Each line containing the word "script" should be found and copied.
### DATA EXTRACT ###
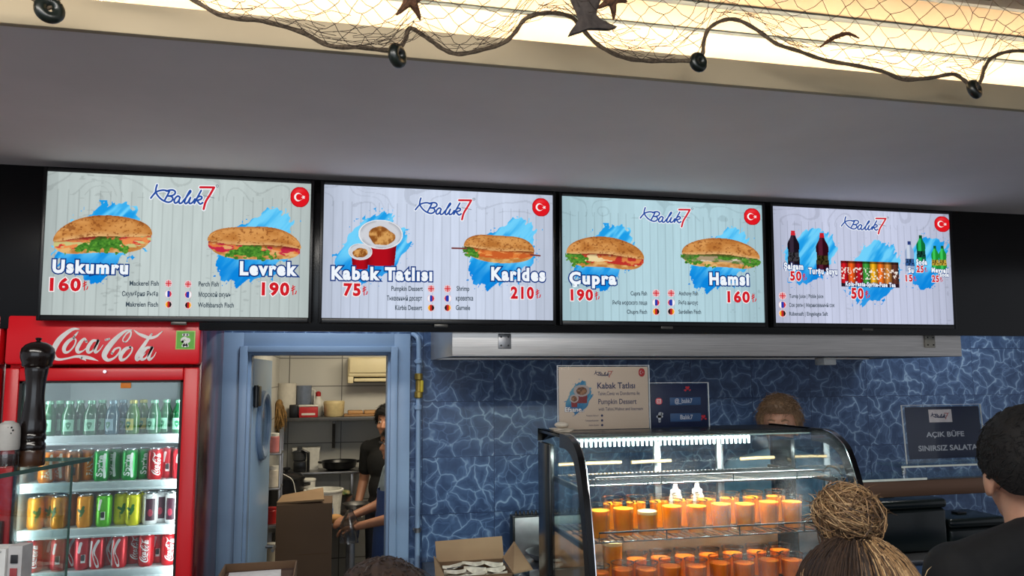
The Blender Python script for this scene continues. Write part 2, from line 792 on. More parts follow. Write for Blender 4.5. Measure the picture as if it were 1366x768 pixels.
# ------------------------------------------------------------------ the room
struct('floor', MB().box(-5, 7, -4, 8, -.1, 0), M_FLOOR)
b = MB()
b.box(-4, -.45, 4.0, 4.12, 0, 2.75)
b.box(.335, 6, 4.0, 4.12, 0, 2.75)
b.box(-.45, .335, 4.0, 4.12, 2.13, 2.75)
struct('wall_back', b, M_TILE)
struct('ceiling_lower', MB().box(-5, 7, 1.905, 4.12, 2.75, 2.79), M_CEIL)
b = MB()
b.box(-5, 7, 1.885, 1.905, 2.748, 2.822, .002)
struct('trim_1', b, M_CREAM)
struct('trim_2', MB().box(-5, 7, 1.905, 1.955, 2.79, 2.806, .002), M_CREAM)
struct('ceiling', MB().box(-5, 7, 1.80, 2.80, 3.05, 3.10), M_HIGH)
struct('ceiling_falloff_board', MB().box(-5, 7, -1.2, 1.80, 3.02, 3.10), M_GREYB)
struct('wall_cove', MB().box(-5, 7, 2.75, 2.80, 2.79, 3.05), M_CREAM)
struct('wall_bulkhead', MB().box(-5, 7, 3.19, 3.24, 2.135, 2.75, .002), M_PANEL)
for nm, Y, lab in (('ceiling_rail', 2.183, 'thin teal metal rail across the lit ceiling, nearest the cream cornice'),
                   ('ceiling_rail', 2.02, 'dark grey metal rail across the lit ceiling, between thin teal rail and grey board'),
                   ('ceiling_rail', 1.845, 'dark rail along the edge of the dark grey ceiling board')):
    h = .009 if Y > 2.1 else .014
    o = MB().box(-4.8, 6.8, Y-h, Y+h, 3.044, 3.0498, .002).build(nm, M_RAIL)
    tag(o, lab, 'ceiling rail', 'ceiling rails')
t = thing('light_strip', 'warm glowing light strip hidden behind the cream ceiling cornice', 'light strip', (.8, 2.26, 2.79))
MB().box(-4.8, 6.8, 2.25, 2.275, 2.79, 2.797).build('channel', M_WHITE, t)
MB().box(-4.7, 6.7, 2.255, 2.27, 2.797, 2.803, .002).build('diffuser', emis('warm_led', (255, 230, 196), 120), t)

# kitchen shell
struct('wall_kitchen_far', MB().box(-.55, 2.6, 6.8, 6.9, 0, 2.7), M_KT)
struct('wall_kitchen_left', MB().box(-.55, -.43, 4.12, 6.8, 0, 2.7), M_KT)
struct('wall_kitchen_right', MB().box(2.4, 2.5, 4.12, 6.8, 0, 2.7), M_KT)
struct('ceiling_kitchen', MB().box(-.55, 2.6, 4.12, 6.9, 2.7, 2.8), M_CREAM)

# doorway of the kitchen
d = thing('door_1', 'light blue kitchen door standing open inside its moulded frame', None, (-.06, 4.0, 0))
d['kind'] = 'structure'
b = MB()
fr = [(-.52, -.42, .384, .302, 2.17, 2.085, 3.972, 4.0), (-.437, -.40, .32, .285, 2.105, 2.075, 3.955, 4.0), (-.452, -.385, .337, .272, 2.132, 2.062, 3.995, 4.13)]
for (xa, xb, xc, xd, zt, zb, ya, yb) in fr:
    b.box(xa, xb, ya, yb, 0, zt, .004)
    b.box(xd, xc, ya, yb, 0, zt, .004)
    b.box(xb-.001, xd+.001, ya, yb, zb, zt, .004)
b.build('frame', M_BLUEFRAME, d)
ang = math.radians(86)
Ml = Matrix.Translation((-.383, 4.10, 0)) @ Matrix.Rotation(ang, 4, 'Z')
b = MB()
b.box(0, .62, .0, .04, .01, 2.05, .003, M=Ml)
lf = b.build('leaf', M_LEAF, d)
b = MB()
cz = 1.70
for yy in (-.006,):
    ring = [(.31+.165*math.cos(a*math.pi/24), cz+.165*math.sin(a*math.pi/24)) for a in range(49)]
    b.tube([Ml @ Vector((x, yy, z)) for x, z in ring], .020, 8, cap=False)
b.build('porthole_ring', M_BLUEFRAME, lf)
b = MB()
b.prism([(.31+.15*math.cos(a*math.pi/16), cz+.15*math.sin(a*math.pi/16)) for a in range(32)], lambda a_, b_, q: Ml @ Vector((a_, q, b_)), -.006, -.002)
b.build('porthole_pane', mat('porthole_pane_grey', (92, 122, 160), .15), lf)
for zz in (1.86, .35):
    b = MB()
    b.box(-.005, .075, -.03, -.001, zz-.05, zz+.05, .004, M=Ml)
    b.tube([Ml @ Vector((-.006, -.016, zz-.055)), Ml @ Vector((-.006, -.016, zz+.055))], .011, 10)
    b.build('hinge', M_BLACK, lf)
b = MB()
b.tube([Ml @ Vector((.55, -.002, 1.02)), Ml @ Vector((.55, -.05, 1.02)), Ml @ Vector((.44, -.055, 1.02))], .009, 8)
b.build('handle', M_STEEL2, lf)

# ------------------------------------------------------------------ water pipe by the door
t = thing('water_pipe', 'light blue painted pipe with brass valve running down the tiles beside door', 'pipe', (.425, 3.965, 0))
b = MB()
b.tube([(.425, 3.962, 0.0), (.425, 3.962, 2.12), (.42, 3.966, 2.150), (.405, 3.985, 2.165), (.40, 4.0, 2.168)], .0125, 12)
b.build('tube', M_BLUEFRAME, t)
b = MB()
b.lathe([(.016, 1.845), (.021, 1.85), (.021, 1.875), (.015, 1.88), (.015, 1.935), (.021, 1.94), (.021, 1.965), (.016, 1.97)], 10, (.425, 3.962, 0))
b.build('valve', mat('old_brass', (166, 142, 72), .4, .8), t)
MB().box(.432, .448, 3.944, 3.954, 1.875, 1.935, .004).build('valve_lever', mat('yellow_lever', (196, 172, 40), .5), t)
for zz in (1.80, 1.20, 2.03):
    b = MB()
    b.lathe([(.0135, zz-.012), (.018, zz-.010), (.018, zz+.010), (.0135, zz+.012)], 16, (.425, 3.962, 0))
    b.box(.405, .445, 3.968, 3.999, zz-.006, zz+.006, .002)
    b.build('clamp', M_BLUEFRAME if zz > 1.5 else M_STEEL2, t)

# ------------------------------------------------------------------ extractor hood
t = thing('extractor_hood', 'long brushed steel extractor hood under the menu screens', 'hood', (1.76, 3.6, 2.035))
b = MB()
b.box(.49, 3.03, 3.262, 3.275, 2.037, 2.32, .003)
b.box(.49, .503, 3.275, 4.0, 2.037, 2.32, .002)
b.box(3.017, 3.03, 3.275, 4.0, 2.037, 2.32, .002)
b.box(.503, 3.017, 3.275, 4.0, 2.31, 2.32)
b.box(.503, 3.017, 3.275, 3.33, 2.037, 2.047, .002)
b.box(.503, 3.017, 3.93, 3.999, 2.037, 2.05, .002)
b.build('canopy', M_STEEL, t)
for i in range(6):
    x0 = .51+i*.417
    b = MB()
    for k in range(10):
        b.box(x0+.012+k*.0405, x0+.04+k*.0405, 3.335, 3.925, 2.05, 2.06, .003)
    b.build('grease_filter', mat('dark_filter', (70, 70, 74), .45, .9), t)
for px, dk in ((673, 0), (1240, 1)):
    p = oy(px, 455, 3.262)
    b = MB()
    b.box(p.x-.028, p.x+.028, 3.256, 3.2625, p.z-.032, p.z+.032, .002)
    pl = b.build('bracket_plate', M_STEEL2 if not dk else mat('grey_sticker', (150, 146, 136), .6), t)
    for sx in (-1, 1):
        for sz in (-1, 1):
            b = MB()
            b.lathe([(.004, 0), (.003, -.003)], 10, (p.x+sx*.016, 3.2555, p.z+sz*.018), ax='y')
            b.build('rivet', M_BLACK, pl)
p = oy(1103, 487, 3.45)
b = MB()
b.box(p.x-.035, p.x+.035, 3.42, 3.50, 1.998, 2.036, .006)
b.build('hood_lamp', M_WHITE, t)
# ------------------------------------------------------------------ lettering: the script logo and the drink logo
LOGO_BLUE = [
    [(245, 145), (228, 200), (220, 258)], [(222, 265), (182, 312), (142, 362)],
    [(215, 270), (270, 245), (340, 232), (400, 240), (445, 258)],
    [(225, 270), (262, 330), (318, 385), (372, 415), (430, 432), (482, 415), (506, 375), (485, 340), (428, 328)],
    [(450, 252), (412, 325), (368, 405)],
    [(400, 248), (455, 232), (510, 232), (545, 258), (538, 295), (495, 322), (428, 330)],
    [(622, 350), (590, 330), (550, 360), (528, 410), (545, 445), (582, 432), (612, 390), (628, 345), (608, 410), (618, 450), (655, 440), (690, 395)],
    [(690, 400), (745, 330), (800, 262), (792, 240), (762, 285), (718, 375), (700, 430), (722, 455), (762, 425)],
    [(762, 425), (800, 350), (775, 425), (792, 455), (835, 432), (870, 380)],
    [(975, 240), (925, 330), (862, 450)], [(866, 440), (900, 370), (945, 335), (985, 345), (975, 380), (915, 400), (905, 398), (938, 445), (965, 462), (1000, 440)]]
LOGO_RED = [[(960, 185), (1075, 186), (1190, 188)], [(1190, 188), (1120, 310), (1050, 425), (1016, 545)]]
LOGO_GREY = [[(1010, 322), (1080, 335), (1190, 362)]]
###
RESPONSE
The Blender Python script for this scene continues. Write part 2, from line 792 on. More parts follow. Write for Blender 4.5. Measure the picture as if it were 1366x768 pixels.
# ------------------------------------------------------------------ lettering: the script logo and the drink logo